Jaxie Clackton is on a journey to adulthood. But he’s doing it all without a map. And in more ways than one. Like many young men, he’s over-armed and desperately underprepared. And the reason for that is no mystery.

Everything Jaxie’s learnt about being a man is corrupt. Not just defective, not simply incomplete or inadequate, but dangerously, poisonously wrong. Because the men in his life, the only people upon whom he’s been able to model himself, are brutes. They trade in force. They arm themselves against imagination and empathy and contemplation. Every man in Jaxie’s life up to this point has been a fortress. For these men, relationships are equations. Problems requiring mastery. In this airless universe there are no conversations, only declarations and fraught silences. Then men in Jaxie’s life are emotional infants.

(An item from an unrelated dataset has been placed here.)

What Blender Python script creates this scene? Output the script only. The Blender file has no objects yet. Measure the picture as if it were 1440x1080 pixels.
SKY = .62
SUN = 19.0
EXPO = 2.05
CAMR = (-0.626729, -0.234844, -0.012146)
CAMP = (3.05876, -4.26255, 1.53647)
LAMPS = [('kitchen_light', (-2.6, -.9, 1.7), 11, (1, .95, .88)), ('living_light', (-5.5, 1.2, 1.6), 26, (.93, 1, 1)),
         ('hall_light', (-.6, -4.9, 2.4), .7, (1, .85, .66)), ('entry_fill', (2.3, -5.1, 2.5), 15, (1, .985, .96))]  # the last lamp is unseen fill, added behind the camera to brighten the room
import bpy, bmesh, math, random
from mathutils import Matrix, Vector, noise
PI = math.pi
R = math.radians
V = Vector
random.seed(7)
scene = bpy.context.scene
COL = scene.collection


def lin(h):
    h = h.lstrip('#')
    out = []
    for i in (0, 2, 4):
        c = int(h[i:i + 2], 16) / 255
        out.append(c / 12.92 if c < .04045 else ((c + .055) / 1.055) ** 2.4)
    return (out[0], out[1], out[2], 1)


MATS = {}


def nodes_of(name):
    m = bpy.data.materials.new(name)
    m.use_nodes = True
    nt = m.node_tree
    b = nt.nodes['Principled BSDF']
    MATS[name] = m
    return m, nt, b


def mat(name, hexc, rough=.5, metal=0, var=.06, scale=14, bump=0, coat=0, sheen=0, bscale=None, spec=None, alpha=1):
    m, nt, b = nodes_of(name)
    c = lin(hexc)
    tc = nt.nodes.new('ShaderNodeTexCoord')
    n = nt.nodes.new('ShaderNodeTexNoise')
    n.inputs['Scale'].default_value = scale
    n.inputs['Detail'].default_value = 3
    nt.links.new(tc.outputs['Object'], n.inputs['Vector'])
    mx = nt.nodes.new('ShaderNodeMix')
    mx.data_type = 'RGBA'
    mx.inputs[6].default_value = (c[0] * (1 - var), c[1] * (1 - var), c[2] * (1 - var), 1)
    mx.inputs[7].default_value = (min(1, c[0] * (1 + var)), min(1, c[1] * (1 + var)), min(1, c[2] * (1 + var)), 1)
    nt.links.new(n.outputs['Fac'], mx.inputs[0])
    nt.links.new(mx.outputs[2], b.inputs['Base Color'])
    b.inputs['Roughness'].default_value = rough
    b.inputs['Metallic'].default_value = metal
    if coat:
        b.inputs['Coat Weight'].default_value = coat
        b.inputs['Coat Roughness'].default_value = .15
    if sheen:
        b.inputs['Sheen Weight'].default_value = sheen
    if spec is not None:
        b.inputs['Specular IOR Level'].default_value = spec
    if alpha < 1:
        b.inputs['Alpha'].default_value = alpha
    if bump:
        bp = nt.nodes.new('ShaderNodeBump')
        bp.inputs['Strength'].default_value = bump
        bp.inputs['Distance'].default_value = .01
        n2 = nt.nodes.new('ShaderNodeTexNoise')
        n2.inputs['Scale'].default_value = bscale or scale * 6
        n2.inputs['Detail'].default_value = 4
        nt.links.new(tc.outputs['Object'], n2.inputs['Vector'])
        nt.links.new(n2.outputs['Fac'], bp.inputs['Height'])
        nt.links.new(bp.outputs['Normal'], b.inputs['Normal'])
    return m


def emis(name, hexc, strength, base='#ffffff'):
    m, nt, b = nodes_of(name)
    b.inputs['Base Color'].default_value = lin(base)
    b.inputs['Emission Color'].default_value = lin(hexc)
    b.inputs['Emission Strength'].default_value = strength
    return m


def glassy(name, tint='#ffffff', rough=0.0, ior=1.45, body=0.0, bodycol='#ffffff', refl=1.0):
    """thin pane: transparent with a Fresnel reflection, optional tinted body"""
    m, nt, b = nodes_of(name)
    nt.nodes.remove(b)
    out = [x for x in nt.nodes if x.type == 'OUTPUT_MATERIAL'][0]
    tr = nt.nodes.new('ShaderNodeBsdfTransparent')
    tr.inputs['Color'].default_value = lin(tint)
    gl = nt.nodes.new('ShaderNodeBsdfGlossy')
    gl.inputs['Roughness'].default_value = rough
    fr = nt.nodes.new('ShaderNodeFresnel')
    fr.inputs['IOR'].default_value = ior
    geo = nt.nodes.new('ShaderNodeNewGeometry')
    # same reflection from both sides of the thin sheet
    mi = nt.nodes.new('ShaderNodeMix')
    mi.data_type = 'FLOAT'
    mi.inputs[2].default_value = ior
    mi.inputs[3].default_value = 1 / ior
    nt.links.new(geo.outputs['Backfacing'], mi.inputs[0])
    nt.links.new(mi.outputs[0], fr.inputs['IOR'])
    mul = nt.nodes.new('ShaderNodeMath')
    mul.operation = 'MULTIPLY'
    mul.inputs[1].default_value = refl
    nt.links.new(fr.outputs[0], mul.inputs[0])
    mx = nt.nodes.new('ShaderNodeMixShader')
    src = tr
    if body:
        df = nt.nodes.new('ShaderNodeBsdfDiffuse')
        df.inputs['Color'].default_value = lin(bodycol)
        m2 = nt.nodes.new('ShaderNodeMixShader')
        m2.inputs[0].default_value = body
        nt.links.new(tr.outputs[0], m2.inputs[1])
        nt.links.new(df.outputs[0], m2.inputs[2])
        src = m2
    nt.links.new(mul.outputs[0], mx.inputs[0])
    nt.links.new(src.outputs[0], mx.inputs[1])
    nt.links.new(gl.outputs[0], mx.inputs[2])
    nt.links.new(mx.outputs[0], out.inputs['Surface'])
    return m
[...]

I think we forget or simply don’t notice the ways in which men, too, are shackled by misogyny. It narrows their lives. Distorts them. And that sort of damage radiates; it travels, just as trauma is embedded and travels through families. Misogyny, like racism, is one of the great engines of intergenerational trauma.

                                                                                                 – Tim Winton”

The session was thought provoking, blunt, poignant, and full of swear words (for which Winton apologised to his mother in the audience – he told her Jaxie made him say it!)  The Shepherd’s Hut will be a challenging and confronting read, least due to Jaxie’s limited vocab, and Winton says that he expects some readers to dis-engage and not follow Jaxie’s journey through to the end as it is…very confronting. Brutal. Personally, I’m looking forward to the challenge.

Winton said he didn’t set out to write about masculinity or misogyny, he was just following the voice of a teenage boy in his head throughout the first draft (who swore a lot.)  It was when he had finished, and he had some perspective on what he had written, that he hoped it would spark awareness and further important conversations about boys and young men, and their relationship with themselves and with society. And what we, as a society, can do to help.

It was amazing to be a mere few metres away from this legendary writer for over an hour, his voice interspersed with music and pictures of boys and young men and the Western Australian landscape. He said he is just a bloke who loves a good surf, and being a husband, father, and grandfather. A son, brother, neighbour and a mate.

That night I walked away with the upmost respect and admiration for Tim Winton.  If the desire of the writer is to connect with readers, this writer connected with a whole theatre full of people through not only his literary prowess, but through his own, and his passion for, humanity.